1. Mortgage overpayments
Overpaying your mortgage each month will clear the debt quicker and potentially knocking years off your mortgage term.
For example, a borrower with a £150,000 tracker mortgage will have seen their monthly repayments drop by nearly £400 since interest rates peaked. Using this surplus money to overpay the mortgage each month, and making the same overpayment for the rest of the term, could reduce a 25-year mortgage by 11 years.
However, check first whether your mortgage provider will level any penalty fees for making overpayments.
2. Pay off other debt
Often, loan and credit card repayments will be subject to much higher interest rates than a mortgage. In general, you should try and repay debts with the highest interest rates first. So it might not make sense to prioritise making overpayments on your mortgage, if you have outstanding credit card or loan debt on which you’re paying double-digit interest. Basically, do your sums and see what the most effective use of the surplus cash is.
3. Save for a rainy day
While it’s generally recognised that paying down debt should be a priority, it’s also worth considering saving some of the extra money you have each month.

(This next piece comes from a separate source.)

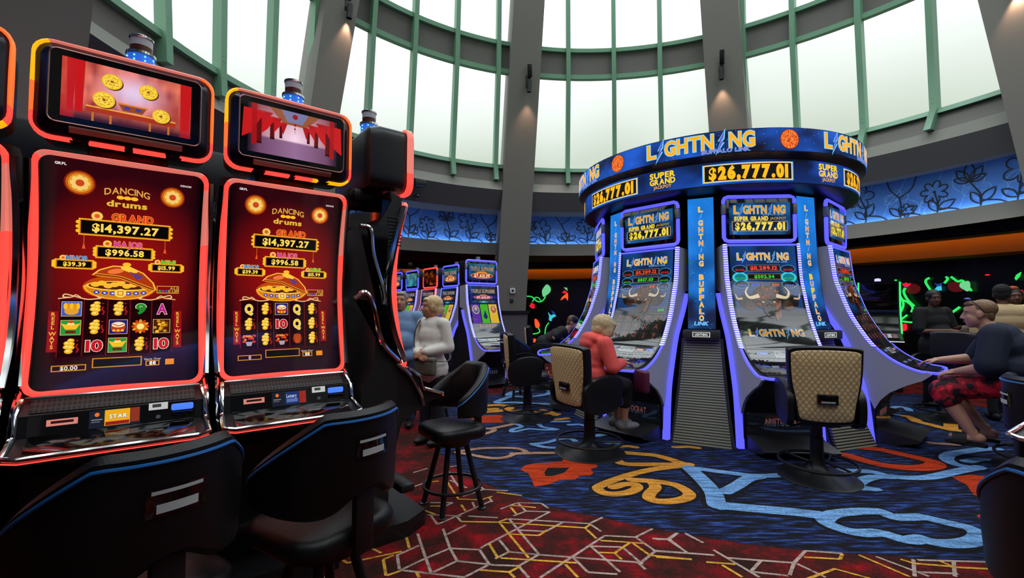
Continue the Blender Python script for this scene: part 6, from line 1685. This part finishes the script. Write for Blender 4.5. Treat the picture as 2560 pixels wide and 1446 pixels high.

It’s a good idea to aim for savings of between four to six months’ pay to set aside for emergencies, or in case you’re unable to work or lose your job. In the current economic climate, even though savings interest rates are generally not as good as they were pre-credit crunch, having a bit of extra cash stashed away for a rainy day could provide a vital safety blanket.
It’s also worth saving towards events or purchases in the future, such as buying a new car that you might previously have taken out a loan to fund. Using your own savings is not only cheaper and more prudent than borrowing the cash, the credit crunch has made borrowing more difficult as lenders have tightened their lending criteria and increased their repayment interest rates.
4. Pensions
It’s easy to push pensions to the back of your mind when planning finances, after all retirement may be decades away. But where pensions are concerned it pays to start saving early.
But how much to put aside? Only you will know how much you can afford, but the more you save, the more comfortable your retirement will be.
One suggestion of how much to put into a pension is to set aside a percentage of your salary that’s equivalent to at least half your age each month.
This might seem like a scary amount but the good news is your employer may help with contributions, and for every 80p a basic rate taxpayer saves and every 60p a high rate one puts into a pension, the Government will top up by £1 through tax relief.
Though, be aware that once you’ve put money into a pension, it’s locked up until you retire.